Directions for this task =>
Output the data exactly, with every line intact.

Provided data =>
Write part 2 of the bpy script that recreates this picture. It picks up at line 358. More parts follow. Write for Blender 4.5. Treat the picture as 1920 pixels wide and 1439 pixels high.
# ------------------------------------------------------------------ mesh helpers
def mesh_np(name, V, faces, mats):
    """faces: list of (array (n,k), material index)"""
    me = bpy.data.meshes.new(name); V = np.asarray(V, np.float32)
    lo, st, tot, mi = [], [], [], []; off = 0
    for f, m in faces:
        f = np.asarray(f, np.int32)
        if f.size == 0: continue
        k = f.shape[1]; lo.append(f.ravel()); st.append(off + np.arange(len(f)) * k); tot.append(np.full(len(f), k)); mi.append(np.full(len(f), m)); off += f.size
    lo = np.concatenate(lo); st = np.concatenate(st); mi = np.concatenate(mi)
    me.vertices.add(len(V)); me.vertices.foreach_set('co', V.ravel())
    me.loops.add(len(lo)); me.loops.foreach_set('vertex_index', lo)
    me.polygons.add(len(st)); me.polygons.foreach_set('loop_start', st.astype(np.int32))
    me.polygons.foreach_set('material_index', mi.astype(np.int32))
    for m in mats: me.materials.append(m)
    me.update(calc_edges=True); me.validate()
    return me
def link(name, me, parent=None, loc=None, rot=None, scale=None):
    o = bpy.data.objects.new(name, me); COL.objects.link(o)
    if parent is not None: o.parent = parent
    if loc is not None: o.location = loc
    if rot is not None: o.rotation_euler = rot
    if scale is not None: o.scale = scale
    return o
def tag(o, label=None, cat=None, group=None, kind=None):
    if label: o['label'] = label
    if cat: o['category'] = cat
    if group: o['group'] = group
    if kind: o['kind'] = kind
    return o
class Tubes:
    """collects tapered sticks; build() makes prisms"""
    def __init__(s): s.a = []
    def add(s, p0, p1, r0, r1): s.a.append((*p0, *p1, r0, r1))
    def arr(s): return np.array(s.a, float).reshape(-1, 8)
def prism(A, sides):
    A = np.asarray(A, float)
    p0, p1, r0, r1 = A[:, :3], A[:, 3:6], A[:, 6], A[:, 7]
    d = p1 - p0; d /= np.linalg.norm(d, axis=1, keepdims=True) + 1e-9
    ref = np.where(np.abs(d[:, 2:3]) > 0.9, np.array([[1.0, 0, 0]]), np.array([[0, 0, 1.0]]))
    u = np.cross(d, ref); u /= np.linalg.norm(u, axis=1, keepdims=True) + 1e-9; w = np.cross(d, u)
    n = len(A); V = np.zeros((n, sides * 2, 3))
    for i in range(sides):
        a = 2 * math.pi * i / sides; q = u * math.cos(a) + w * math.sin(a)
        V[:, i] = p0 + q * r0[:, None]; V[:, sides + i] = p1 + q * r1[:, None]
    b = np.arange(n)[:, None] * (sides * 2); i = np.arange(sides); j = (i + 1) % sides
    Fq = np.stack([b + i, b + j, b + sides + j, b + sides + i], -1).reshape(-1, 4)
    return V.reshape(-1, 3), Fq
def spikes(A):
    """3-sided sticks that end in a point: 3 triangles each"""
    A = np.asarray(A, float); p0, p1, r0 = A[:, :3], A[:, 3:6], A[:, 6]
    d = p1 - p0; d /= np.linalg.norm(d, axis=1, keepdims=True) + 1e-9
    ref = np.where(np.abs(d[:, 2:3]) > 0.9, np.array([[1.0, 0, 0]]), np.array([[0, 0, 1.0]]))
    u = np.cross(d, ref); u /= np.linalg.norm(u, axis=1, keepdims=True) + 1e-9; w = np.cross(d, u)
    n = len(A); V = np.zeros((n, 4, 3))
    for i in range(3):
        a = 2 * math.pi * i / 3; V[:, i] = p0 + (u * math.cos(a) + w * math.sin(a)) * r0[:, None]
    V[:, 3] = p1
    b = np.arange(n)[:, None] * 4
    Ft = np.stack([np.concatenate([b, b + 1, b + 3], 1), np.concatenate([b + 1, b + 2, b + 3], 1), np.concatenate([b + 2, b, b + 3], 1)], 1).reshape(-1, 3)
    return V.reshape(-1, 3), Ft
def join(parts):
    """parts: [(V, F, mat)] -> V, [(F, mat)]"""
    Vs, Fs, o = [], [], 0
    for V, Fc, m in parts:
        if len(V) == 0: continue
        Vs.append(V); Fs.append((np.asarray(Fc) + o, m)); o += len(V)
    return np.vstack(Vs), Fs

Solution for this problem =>
Write part 2 of the bpy script that recreates this picture. It picks up at line 358. More parts follow. Write for Blender 4.5. Treat the picture as 1920 pixels wide and 1439 pixels high.
# ------------------------------------------------------------------ mesh helpers
def mesh_np(name, V, faces, mats):
    """faces: list of (array (n,k), material index)"""
    me = bpy.data.meshes.new(name); V = np.asarray(V, np.float32)
    lo, st, tot, mi = [], [], [], []; off = 0
    for f, m in faces:
        f = np.asarray(f, np.int32)
        if f.size == 0: continue
        k = f.shape[1]; lo.append(f.ravel()); st.append(off + np.arange(len(f)) * k); tot.append(np.full(len(f), k)); mi.append(np.full(len(f), m)); off += f.size
    lo = np.concatenate(lo); st = np.concatenate(st); mi = np.concatenate(mi)
    me.vertices.add(len(V)); me.vertices.foreach_set('co', V.ravel())
    me.loops.add(len(lo)); me.loops.foreach_set('vertex_index', lo)
    me.polygons.add(len(st)); me.polygons.foreach_set('loop_start', st.astype(np.int32))
    me.polygons.foreach_set('material_index', mi.astype(np.int32))
    for m in mats: me.materials.append(m)
    me.update(calc_edges=True); me.validate()
    return me
def link(name, me, parent=None, loc=None, rot=None, scale=None):
    o = bpy.data.objects.new(name, me); COL.objects.link(o)
    if parent is not None: o.parent = parent
    if loc is not None: o.location = loc
    if rot is not None: o.rotation_euler = rot
    if scale is not None: o.scale = scale
    return o
def tag(o, label=None, cat=None, group=None, kind=None):
    if label: o['label'] = label
    if cat: o['category'] = cat
    if group: o['group'] = group
    if kind: o['kind'] = kind
    return o
class Tubes:
    """collects tapered sticks; build() makes prisms"""
    def __init__(s): s.a = []
    def add(s, p0, p1, r0, r1): s.a.append((*p0, *p1, r0, r1))
    def arr(s): return np.array(s.a, float).reshape(-1, 8)
def prism(A, sides):
    A = np.asarray(A, float)
    p0, p1, r0, r1 = A[:, :3], A[:, 3:6], A[:, 6], A[:, 7]
    d = p1 - p0; d /= np.linalg.norm(d, axis=1, keepdims=True) + 1e-9
    ref = np.where(np.abs(d[:, 2:3]) > 0.9, np.array([[1.0, 0, 0]]), np.array([[0, 0, 1.0]]))
    u = np.cross(d, ref); u /= np.linalg.norm(u, axis=1, keepdims=True) + 1e-9; w = np.cross(d, u)
    n = len(A); V = np.zeros((n, sides * 2, 3))
    for i in range(sides):
        a = 2 * math.pi * i / sides; q = u * math.cos(a) + w * math.sin(a)
        V[:, i] = p0 + q * r0[:, None]; V[:, sides + i] = p1 + q * r1[:, None]
    b = np.arange(n)[:, None] * (sides * 2); i = np.arange(sides); j = (i + 1) % sides
    Fq = np.stack([b + i, b + j, b + sides + j, b + sides + i], -1).reshape(-1, 4)
    return V.reshape(-1, 3), Fq
def spikes(A):
    """3-sided sticks that end in a point: 3 triangles each"""
    A = np.asarray(A, float); p0, p1, r0 = A[:, :3], A[:, 3:6], A[:, 6]
    d = p1 - p0; d /= np.linalg.norm(d, axis=1, keepdims=True) + 1e-9
    ref = np.where(np.abs(d[:, 2:3]) > 0.9, np.array([[1.0, 0, 0]]), np.array([[0, 0, 1.0]]))
    u = np.cross(d, ref); u /= np.linalg.norm(u, axis=1, keepdims=True) + 1e-9; w = np.cross(d, u)
    n = len(A); V = np.zeros((n, 4, 3))
    for i in range(3):
        a = 2 * math.pi * i / 3; V[:, i] = p0 + (u * math.cos(a) + w * math.sin(a)) * r0[:, None]
    V[:, 3] = p1
    b = np.arange(n)[:, None] * 4
    Ft = np.stack([np.concatenate([b, b + 1, b + 3], 1), np.concatenate([b + 1, b + 2, b + 3], 1), np.concatenate([b + 2, b, b + 3], 1)], 1).reshape(-1, 3)
    return V.reshape(-1, 3), Ft
def join(parts):
    """parts: [(V, F, mat)] -> V, [(F, mat)]"""
    Vs, Fs, o = [], [], 0
    for V, Fc, m in parts:
        if len(V) == 0: continue
        Vs.append(V); Fs.append((np.asarray(Fc) + o, m)); o += len(V)
    return np.vstack(Vs), Fs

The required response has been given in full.